Comme la plupart des touristes et des riverains, elle a bien en tête le drame qui a fait cinq morts et plus de 200 blessés à Magdebourg, et qui l'a beaucoup touchée.
"C'est dramatique ce qui c'est passé, c'est abominable", réagit-elle. "Mais si on a peur de tout, on reste enfermé chez soi. On a vu des voitures de police un petit peu partout, donc je crois qu'il faut sortir. La vie ne peut pas s'arrêter, il faut aller de l'avant".
"Brutal"
De fait, la présence des forces de l'ordre est particulièrement importante à Strasbourg, après l'attentat qui avait fait cinq morts et onze blessés dans les rues de la capitale alsacienne en décembre 2018.
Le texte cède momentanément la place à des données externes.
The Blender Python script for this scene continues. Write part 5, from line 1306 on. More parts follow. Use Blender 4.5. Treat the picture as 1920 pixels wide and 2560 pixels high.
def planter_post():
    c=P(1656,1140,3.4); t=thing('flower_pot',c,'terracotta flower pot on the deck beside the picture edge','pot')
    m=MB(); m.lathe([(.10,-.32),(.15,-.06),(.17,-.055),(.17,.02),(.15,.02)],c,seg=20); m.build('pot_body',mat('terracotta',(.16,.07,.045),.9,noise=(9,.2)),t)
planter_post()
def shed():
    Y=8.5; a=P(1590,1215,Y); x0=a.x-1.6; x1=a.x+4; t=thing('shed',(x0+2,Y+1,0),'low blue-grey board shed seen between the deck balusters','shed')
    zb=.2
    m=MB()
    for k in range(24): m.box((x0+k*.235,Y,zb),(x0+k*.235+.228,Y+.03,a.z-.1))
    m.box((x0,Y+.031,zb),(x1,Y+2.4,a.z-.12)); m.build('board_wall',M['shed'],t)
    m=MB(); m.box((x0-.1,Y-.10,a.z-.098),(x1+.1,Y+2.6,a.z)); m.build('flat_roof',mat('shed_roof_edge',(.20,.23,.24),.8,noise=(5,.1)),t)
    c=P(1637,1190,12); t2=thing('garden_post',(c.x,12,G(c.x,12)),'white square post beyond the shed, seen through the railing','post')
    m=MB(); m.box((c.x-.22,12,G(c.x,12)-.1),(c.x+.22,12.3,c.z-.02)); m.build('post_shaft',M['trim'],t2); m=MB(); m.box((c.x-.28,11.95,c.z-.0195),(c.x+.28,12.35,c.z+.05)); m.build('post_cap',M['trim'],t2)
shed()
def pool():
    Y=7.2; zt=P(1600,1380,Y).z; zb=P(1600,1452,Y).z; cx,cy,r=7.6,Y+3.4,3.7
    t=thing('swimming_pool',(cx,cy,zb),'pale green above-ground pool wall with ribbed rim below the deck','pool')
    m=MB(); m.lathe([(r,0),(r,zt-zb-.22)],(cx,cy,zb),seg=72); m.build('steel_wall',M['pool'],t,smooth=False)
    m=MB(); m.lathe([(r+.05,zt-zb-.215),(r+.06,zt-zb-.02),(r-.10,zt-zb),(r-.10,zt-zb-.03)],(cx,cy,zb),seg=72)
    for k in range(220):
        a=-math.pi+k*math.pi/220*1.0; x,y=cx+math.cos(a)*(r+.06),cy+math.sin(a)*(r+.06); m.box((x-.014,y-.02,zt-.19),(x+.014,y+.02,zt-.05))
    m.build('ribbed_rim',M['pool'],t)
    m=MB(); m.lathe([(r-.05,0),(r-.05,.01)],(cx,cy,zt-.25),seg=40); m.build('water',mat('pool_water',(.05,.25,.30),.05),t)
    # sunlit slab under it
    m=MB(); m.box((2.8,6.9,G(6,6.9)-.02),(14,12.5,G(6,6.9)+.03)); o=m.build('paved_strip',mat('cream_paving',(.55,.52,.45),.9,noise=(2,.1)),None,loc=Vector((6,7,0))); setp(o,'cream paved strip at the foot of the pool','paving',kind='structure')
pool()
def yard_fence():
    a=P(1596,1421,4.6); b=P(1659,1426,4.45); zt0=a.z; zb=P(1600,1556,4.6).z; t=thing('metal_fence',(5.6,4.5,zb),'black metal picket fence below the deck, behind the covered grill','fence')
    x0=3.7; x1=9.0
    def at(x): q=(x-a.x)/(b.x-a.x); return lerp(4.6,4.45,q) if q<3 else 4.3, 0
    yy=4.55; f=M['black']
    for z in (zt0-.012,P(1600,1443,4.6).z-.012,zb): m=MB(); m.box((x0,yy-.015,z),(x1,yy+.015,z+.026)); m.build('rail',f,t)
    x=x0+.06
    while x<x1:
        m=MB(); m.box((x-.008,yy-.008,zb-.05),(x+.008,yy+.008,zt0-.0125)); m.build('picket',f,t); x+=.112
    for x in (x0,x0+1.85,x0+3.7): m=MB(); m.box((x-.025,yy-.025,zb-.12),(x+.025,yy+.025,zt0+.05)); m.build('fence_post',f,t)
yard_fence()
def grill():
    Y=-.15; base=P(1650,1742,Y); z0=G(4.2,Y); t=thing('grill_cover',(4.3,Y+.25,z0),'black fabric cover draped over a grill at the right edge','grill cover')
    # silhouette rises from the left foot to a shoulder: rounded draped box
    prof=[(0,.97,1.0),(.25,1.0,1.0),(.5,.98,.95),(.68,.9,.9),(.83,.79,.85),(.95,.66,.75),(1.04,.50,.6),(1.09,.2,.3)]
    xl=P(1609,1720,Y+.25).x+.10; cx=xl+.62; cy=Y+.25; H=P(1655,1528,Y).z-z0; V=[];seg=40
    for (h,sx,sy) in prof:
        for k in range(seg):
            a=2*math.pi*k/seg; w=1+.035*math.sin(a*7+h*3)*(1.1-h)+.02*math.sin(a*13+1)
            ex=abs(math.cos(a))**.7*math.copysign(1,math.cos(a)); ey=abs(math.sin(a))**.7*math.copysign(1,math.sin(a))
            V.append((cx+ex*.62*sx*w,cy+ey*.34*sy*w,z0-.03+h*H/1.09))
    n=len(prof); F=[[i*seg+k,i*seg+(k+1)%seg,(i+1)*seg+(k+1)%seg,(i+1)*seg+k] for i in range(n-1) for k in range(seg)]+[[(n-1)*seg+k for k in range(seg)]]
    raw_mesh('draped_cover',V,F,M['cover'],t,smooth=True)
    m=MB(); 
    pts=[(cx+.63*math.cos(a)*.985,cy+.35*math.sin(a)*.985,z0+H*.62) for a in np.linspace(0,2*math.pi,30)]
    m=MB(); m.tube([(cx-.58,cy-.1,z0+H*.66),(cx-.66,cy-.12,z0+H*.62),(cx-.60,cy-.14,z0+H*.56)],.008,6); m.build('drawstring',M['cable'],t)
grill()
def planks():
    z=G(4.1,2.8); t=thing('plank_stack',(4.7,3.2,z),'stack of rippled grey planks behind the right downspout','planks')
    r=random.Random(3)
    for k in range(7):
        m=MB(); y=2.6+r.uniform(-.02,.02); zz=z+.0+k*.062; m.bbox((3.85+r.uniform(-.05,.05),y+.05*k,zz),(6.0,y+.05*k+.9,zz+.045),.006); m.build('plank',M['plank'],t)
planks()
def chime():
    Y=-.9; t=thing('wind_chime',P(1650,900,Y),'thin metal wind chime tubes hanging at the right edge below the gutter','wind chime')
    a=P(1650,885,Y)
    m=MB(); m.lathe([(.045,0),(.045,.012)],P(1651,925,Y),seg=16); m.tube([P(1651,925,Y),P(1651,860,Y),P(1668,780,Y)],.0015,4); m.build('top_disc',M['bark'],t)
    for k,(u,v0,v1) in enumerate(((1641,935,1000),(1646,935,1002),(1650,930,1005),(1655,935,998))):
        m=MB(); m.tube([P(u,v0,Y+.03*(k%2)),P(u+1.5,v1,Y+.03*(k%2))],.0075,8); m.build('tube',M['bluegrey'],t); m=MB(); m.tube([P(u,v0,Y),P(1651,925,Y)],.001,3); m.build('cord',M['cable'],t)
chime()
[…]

Pour sécuriser cet événement qui attire plus de trois millions de visiteurs en un mois, plus de 1.000 agents de police ou de gendarmerie et militaires de l'opération Sentinelle sont mobilisés chaque jour, en plus des pompiers et de la sécurité civile.
A chaque entrée du marché, des contrôles des sacs sont réalisés, auxquels se plient sans rechigner les visiteurs, et la circulation automobile est interdite dans tout le périmètre de la manifestation: des fossés ont été formés pour empêcher les véhicules d'y pénétrer.
Le dispositif de sécurité "est très conséquent et prend déjà en compte le risque d'attentat à la voiture bélier", assure à la presse le préfet du Bas-Rhin, Jacques Witkowski. Il ne sera pas réévalué après l'attaque en Allemagne.
Pour Jasmin Schmitt, touriste allemande venue de la région voisine du Bade-Wurtemberg avec son mari et son fils, cette sombre actualité reste difficile à vivre.
"Magdebourg, ce n'est pas une ville où j'aurais pensé qu'il pourrait se produire une telle chose", explique-t-elle. "J'ai vu la vidéo de l'attaque, c'est très dur, très brutal, c'est presque insoutenable de la regarder".
La famille avait évité le marché de Noël de Strasbourg après l'attentat de 2018, et pour sa première visite depuis six ans, la voilà à rediscuter de l'attitude à adopter.
"Il faut vivre quand même", se résout, fataliste, cette femme de 58 ans, bonnet noir sur les cheveux, un verre de vin chaud à la main. "Si ça arrive, ça arrive. Je me dis que je peux aussi mourir sur la route... C'est le destin".
"Des cibles"
Très occupés dans leurs petits chalets derrière les étals de décorations de Noël, objets en bois et autres produits de l'artisanat, les commerçants évitent de trop penser aux attaques.
"C'est sûr que les marchés de Noël sont devenus des cibles très attractives pour ceux qui veulent se venger de +je ne sais quoi+", reconnaît Jean-Luc Pradels, 66 ans, qui tient un stand de livres pour une association protestante. "C'est inquiétant dans le fond, même si on a un système de surveillance qui me rassure. Mais on ne peut pas éviter le malheur".
Dans son association, plusieurs bénévoles s'étaient désistés pour tenir le stand après l'attentat de 2018. Mais cette fois-ci, malgré son ampleur, l'attaque de Magdebourg lui semble trop lointaine pour affecter véritablement le marché de Noël de Strasbourg.
"Les gens ont déjà prévu de venir ici, je ne pense pas que ça puisse avoir véritablement de répercussions, ou alors seulement à la marge", veut-il croire.
Les autorités locales ont tenu à exprimer leur sympathie auprès de leurs homologues allemandes. "Nous sommes profondément choqués (...) l'effroi est immense", a déclaré la maire écologiste de Strasbourg Jeanne Barseghian, se disant sur X "solidaires dans ces heures terribles".